-- Begin Data shown --

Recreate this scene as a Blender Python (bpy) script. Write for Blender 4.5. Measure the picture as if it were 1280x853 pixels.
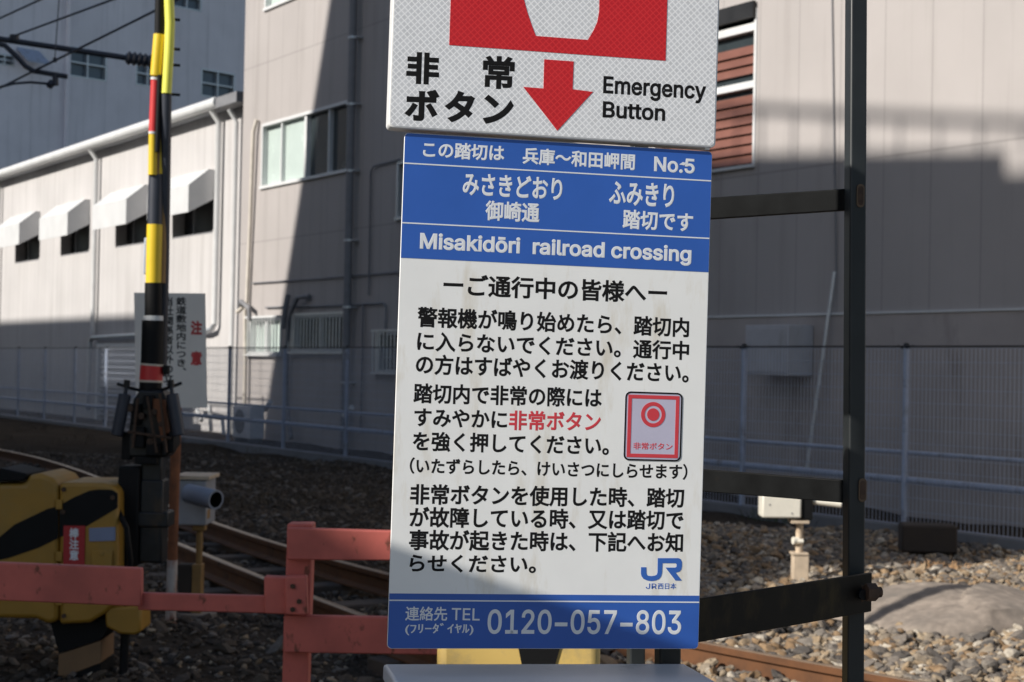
import bpy, math, random, json
import numpy as np
from mathutils import Vector, Matrix, noise as bnoise
random.seed(7); RNG = np.random.default_rng(11)
SC = bpy.context.scene; COL = SC.collection
for _o in list(SC.objects): bpy.data.objects.remove(_o)

# ------------------------------------------------------------------ camera
F, CX, CY, EYE = 2050.0, 640.0, 426.5, 1.5          # focal length and centre in pixels of a 1280x853 frame
PITCH, ROLL, TURN = 0.01702615, 0.01913496, 0.56621704
_fw = np.array([0, math.cos(PITCH), math.sin(PITCH)]); _up0 = np.array([0, -math.sin(PITCH), math.cos(PITCH)]); _rt0 = np.array([1.0, 0, 0])
RT = math.cos(ROLL) * _rt0 + math.sin(ROLL) * _up0; UP = -math.sin(ROLL) * _rt0 + math.cos(ROLL) * _up0; FW = _fw
EYEP = np.array([0, 0, EYE])
cam_data = bpy.data.cameras.new('camera'); cam = bpy.data.objects.new('camera', cam_data); COL.objects.link(cam)
cam_data.sensor_fit = 'HORIZONTAL'; cam_data.sensor_width = 36.0; cam_data.lens = F / 1280 * 36
cam_data.clip_start = 0.05; cam_data.clip_end = 2000
M = Matrix.Identity(4)
for i in range(3):
    M[i][0], M[i][1], M[i][2], M[i][3] = RT[i], UP[i], -FW[i], EYEP[i]
cam.matrix_world = M; SC.camera = cam
cam_data.dof.use_dof = True; cam_data.dof.focus_distance = 2.08; cam_data.dof.aperture_fstop = 14.0; cam_data.dof.aperture_blades = 7

# ------------------------------------------------------------------ light
SUN_EL = math.radians(30); _az = np.array([-.87, -.49]); _az /= np.hypot(*_az)
SUN = np.array([_az[0] * math.cos(SUN_EL), _az[1] * math.cos(SUN_EL), math.sin(SUN_EL)])
world = bpy.data.worlds.new('World'); SC.world = world; world.use_nodes = True
_n = world.node_tree.nodes; _sky = _n.new('ShaderNodeTexSky'); _sky.sky_type = 'NISHITA'; _sky.sun_disc = False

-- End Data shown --

Keep the pictures out of the copy and write out the data exactly as it stands.

Recreate this scene as a Blender Python (bpy) script. Write for Blender 4.5. Measure the picture as if it were 1280x853 pixels.
import bpy, math, random, json
import numpy as np
from mathutils import Vector, Matrix, noise as bnoise
random.seed(7); RNG = np.random.default_rng(11)
SC = bpy.context.scene; COL = SC.collection
for _o in list(SC.objects): bpy.data.objects.remove(_o)

# ------------------------------------------------------------------ camera
F, CX, CY, EYE = 2050.0, 640.0, 426.5, 1.5          # focal length and centre in pixels of a 1280x853 frame
PITCH, ROLL, TURN = 0.01702615, 0.01913496, 0.56621704
_fw = np.array([0, math.cos(PITCH), math.sin(PITCH)]); _up0 = np.array([0, -math.sin(PITCH), math.cos(PITCH)]); _rt0 = np.array([1.0, 0, 0])
RT = math.cos(ROLL) * _rt0 + math.sin(ROLL) * _up0; UP = -math.sin(ROLL) * _rt0 + math.cos(ROLL) * _up0; FW = _fw
EYEP = np.array([0, 0, EYE])
cam_data = bpy.data.cameras.new('camera'); cam = bpy.data.objects.new('camera', cam_data); COL.objects.link(cam)
cam_data.sensor_fit = 'HORIZONTAL'; cam_data.sensor_width = 36.0; cam_data.lens = F / 1280 * 36
cam_data.clip_start = 0.05; cam_data.clip_end = 2000
M = Matrix.Identity(4)
for i in range(3):
    M[i][0], M[i][1], M[i][2], M[i][3] = RT[i], UP[i], -FW[i], EYEP[i]
cam.matrix_world = M; SC.camera = cam
cam_data.dof.use_dof = True; cam_data.dof.focus_distance = 2.08; cam_data.dof.aperture_fstop = 14.0; cam_data.dof.aperture_blades = 7

# ------------------------------------------------------------------ light
SUN_EL = math.radians(30); _az = np.array([-.87, -.49]); _az /= np.hypot(*_az)
SUN = np.array([_az[0] * math.cos(SUN_EL), _az[1] * math.cos(SUN_EL), math.sin(SUN_EL)])
world = bpy.data.worlds.new('World'); SC.world = world; world.use_nodes = True
_n = world.node_tree.nodes; _sky = _n.new('ShaderNodeTexSky'); _sky.sky_type = 'NISHITA'; _sky.sun_disc = False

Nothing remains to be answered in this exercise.